The novel positive colossal electroresistance in PbPdO2 thin film with (002) preferred orientation

Doped PbPdO2 materials have attracted much attention as a spin gapless semiconductor (SGS) with the important properties of colossal electroresistance (CER) and giant magnetoresistance (GMR). In this study, the PbPdO2 thin films with (002) preferred orientation were prepared by pulsed laser deposition (PLD), and the temperature dependences of resistance and resistivity, R (T) and ρI (T), were measured under different applied DC currents. Remarkably, a positive CER effect induced by the current was firstly observed in the PbPdO2 films. In particular, it is novelty found that the positive CER value of PbPdO2 with I = 10 μA and T = 10 K reached about 300%. Moreover, the cyclic ρI (T) curves were also measured for I = 0.01 and 10 μA going back and forth between 10 K and 400 K. The time dependences of ρt/ρ0 ratio with T = 100 K, 300 K, 400 K and I = 0.01 and 0.1 μA were also obtained.

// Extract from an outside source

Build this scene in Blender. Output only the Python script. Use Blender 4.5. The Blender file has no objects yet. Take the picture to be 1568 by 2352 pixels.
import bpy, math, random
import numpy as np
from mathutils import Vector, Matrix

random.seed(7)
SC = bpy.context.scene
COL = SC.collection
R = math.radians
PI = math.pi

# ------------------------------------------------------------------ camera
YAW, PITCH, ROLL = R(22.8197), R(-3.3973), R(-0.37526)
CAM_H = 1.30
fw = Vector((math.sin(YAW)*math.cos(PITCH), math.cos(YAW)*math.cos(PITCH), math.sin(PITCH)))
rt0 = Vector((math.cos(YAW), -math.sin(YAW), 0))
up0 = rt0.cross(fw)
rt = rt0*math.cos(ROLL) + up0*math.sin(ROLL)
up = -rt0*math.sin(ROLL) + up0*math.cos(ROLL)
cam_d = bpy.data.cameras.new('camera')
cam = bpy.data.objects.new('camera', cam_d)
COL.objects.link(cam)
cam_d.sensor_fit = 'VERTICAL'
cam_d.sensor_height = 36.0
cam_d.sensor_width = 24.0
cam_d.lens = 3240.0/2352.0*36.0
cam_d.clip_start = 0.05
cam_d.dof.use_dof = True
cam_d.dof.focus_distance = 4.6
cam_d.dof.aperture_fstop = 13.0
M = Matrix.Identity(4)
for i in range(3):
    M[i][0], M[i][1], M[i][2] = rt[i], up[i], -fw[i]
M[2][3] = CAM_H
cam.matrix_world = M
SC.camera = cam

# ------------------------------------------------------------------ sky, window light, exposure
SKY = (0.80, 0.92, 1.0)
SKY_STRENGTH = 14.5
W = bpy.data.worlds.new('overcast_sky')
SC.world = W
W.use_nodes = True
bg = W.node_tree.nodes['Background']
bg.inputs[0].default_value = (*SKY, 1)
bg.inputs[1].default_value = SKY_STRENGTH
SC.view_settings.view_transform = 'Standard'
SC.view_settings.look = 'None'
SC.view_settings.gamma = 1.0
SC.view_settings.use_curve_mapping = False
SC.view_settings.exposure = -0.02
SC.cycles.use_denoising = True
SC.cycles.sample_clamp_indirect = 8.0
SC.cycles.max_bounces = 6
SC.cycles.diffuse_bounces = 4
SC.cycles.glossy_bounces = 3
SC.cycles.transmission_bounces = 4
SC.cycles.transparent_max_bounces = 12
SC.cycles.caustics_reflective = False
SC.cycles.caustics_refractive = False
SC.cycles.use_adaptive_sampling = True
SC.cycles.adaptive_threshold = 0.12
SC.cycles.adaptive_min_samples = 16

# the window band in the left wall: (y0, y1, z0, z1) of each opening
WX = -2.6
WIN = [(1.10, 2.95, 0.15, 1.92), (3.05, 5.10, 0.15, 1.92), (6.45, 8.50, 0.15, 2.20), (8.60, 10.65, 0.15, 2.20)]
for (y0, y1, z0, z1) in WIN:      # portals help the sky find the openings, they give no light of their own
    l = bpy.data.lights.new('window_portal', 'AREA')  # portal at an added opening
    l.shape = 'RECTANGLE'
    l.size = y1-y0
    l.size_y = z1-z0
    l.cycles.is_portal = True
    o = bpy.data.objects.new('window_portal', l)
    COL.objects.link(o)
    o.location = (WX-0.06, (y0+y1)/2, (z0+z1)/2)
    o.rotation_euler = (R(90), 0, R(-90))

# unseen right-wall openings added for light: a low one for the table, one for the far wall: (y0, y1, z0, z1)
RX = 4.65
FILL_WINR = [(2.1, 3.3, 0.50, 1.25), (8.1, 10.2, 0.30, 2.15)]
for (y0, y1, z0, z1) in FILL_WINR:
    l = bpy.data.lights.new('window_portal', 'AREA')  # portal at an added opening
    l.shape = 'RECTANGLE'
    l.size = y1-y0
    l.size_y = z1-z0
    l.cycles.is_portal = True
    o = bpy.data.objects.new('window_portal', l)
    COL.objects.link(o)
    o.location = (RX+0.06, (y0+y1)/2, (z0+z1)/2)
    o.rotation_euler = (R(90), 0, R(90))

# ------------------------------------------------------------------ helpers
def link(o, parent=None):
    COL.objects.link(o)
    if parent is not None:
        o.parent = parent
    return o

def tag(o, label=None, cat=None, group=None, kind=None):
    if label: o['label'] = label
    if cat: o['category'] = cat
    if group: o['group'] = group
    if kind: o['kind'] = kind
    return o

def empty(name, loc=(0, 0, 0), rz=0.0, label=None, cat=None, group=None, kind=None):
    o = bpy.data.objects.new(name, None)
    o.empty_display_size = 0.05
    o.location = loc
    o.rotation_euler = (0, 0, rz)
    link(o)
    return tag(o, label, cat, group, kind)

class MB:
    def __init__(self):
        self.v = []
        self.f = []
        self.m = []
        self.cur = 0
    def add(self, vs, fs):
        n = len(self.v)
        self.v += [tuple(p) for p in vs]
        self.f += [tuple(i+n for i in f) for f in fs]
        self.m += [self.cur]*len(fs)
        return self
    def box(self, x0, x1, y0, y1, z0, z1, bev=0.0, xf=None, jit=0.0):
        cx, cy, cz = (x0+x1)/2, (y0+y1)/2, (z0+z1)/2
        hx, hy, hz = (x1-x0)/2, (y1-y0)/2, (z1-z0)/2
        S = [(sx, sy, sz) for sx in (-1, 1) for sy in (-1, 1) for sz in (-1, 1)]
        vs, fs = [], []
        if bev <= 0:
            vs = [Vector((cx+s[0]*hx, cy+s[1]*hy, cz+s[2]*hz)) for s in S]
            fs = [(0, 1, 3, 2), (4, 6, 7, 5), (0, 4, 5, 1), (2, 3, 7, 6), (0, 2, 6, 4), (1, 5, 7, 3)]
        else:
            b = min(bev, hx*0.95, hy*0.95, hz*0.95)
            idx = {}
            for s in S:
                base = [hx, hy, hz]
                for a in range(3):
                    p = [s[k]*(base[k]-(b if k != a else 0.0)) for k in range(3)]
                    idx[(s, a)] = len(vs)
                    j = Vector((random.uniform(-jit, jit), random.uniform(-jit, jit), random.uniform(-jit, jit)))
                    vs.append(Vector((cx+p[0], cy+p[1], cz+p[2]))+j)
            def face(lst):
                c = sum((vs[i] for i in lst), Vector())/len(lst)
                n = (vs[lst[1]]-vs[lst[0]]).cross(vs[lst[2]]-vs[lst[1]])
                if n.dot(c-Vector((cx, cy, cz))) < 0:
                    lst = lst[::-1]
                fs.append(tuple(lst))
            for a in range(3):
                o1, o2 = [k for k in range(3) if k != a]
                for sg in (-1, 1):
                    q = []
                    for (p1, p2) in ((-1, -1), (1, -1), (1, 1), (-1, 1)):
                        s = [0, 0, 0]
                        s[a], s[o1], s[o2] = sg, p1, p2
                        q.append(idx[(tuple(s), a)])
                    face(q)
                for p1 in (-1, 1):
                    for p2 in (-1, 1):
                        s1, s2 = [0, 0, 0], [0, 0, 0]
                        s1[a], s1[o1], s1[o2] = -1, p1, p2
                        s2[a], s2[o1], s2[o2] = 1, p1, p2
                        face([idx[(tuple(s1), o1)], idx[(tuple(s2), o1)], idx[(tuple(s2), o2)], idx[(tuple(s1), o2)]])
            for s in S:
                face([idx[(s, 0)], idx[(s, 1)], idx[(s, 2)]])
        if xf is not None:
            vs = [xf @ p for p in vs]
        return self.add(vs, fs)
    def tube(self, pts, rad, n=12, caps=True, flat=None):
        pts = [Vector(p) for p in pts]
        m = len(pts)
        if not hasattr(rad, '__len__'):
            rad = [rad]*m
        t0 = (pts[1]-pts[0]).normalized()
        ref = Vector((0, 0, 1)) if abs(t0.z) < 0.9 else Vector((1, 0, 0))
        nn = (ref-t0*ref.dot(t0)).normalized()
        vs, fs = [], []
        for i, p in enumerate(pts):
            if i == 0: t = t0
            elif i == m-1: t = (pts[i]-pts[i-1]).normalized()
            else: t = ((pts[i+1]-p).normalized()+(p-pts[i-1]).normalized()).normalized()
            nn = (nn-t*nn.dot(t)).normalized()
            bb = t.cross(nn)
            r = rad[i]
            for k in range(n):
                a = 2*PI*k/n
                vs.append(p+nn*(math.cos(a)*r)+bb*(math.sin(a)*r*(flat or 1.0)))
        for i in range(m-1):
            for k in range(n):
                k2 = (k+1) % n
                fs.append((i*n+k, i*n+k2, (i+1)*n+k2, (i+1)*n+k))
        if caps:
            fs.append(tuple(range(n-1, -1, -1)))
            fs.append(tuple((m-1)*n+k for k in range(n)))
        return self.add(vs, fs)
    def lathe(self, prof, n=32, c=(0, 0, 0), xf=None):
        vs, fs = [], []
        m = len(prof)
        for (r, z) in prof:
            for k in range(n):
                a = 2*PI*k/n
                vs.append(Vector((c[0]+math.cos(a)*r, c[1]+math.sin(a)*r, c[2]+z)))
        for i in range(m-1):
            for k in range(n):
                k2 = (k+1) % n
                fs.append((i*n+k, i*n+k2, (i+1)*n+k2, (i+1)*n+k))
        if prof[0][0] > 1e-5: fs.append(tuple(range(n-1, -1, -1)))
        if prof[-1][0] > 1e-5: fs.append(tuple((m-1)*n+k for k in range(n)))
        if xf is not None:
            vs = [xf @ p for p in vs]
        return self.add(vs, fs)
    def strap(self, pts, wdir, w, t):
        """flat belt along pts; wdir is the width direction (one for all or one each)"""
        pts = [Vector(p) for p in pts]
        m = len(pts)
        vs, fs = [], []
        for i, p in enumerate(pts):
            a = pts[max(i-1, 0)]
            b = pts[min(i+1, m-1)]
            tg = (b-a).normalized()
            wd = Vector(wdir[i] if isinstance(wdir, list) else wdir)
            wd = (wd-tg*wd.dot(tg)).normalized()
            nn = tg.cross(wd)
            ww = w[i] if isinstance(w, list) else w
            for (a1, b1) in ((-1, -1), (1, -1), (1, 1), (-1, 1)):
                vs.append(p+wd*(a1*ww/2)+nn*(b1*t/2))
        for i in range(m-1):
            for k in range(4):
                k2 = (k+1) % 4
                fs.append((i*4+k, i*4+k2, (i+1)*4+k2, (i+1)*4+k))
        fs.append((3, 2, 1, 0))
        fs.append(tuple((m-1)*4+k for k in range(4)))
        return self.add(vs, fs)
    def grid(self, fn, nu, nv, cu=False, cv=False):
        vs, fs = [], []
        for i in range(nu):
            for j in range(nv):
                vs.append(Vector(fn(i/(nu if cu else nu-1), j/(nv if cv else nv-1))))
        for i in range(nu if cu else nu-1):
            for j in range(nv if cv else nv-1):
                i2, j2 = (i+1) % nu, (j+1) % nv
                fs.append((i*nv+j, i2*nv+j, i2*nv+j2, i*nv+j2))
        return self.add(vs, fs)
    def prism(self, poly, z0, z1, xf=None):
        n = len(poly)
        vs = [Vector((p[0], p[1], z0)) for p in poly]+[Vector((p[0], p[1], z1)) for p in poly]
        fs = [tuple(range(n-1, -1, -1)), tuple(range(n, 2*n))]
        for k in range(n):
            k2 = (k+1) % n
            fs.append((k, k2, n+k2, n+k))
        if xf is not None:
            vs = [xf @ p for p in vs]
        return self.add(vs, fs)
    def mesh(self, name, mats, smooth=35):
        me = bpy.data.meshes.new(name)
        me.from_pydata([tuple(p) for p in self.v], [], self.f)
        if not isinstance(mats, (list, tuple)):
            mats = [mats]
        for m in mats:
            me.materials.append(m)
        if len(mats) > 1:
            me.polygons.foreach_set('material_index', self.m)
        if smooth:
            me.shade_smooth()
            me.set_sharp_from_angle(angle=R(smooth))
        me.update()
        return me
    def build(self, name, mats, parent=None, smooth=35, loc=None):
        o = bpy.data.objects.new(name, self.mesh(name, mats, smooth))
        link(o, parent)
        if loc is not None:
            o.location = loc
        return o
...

A critical temperature Tc with about T = 260 K for all applied currents was found. As T > Tc，the band gap of the film is enhanced by the combined effect of the temperature and current. At the same time, Pb and O vacancies, and the evolution of oxygen valence states in the PbPdO2 film were observed by energy dispersive spectrometer (EDS), electron paramagnetic resonance (EPR) and in-situ x-ray photoelectron spectroscopy (XPS). Especially, the charge transport between O1− and O2− was confirmed by in-situ XPS. Finally, based on first-principles calculation, an internal electric field model and its induced potential barrier were established, which well explains the positive CER effect and the critical temperature Tc.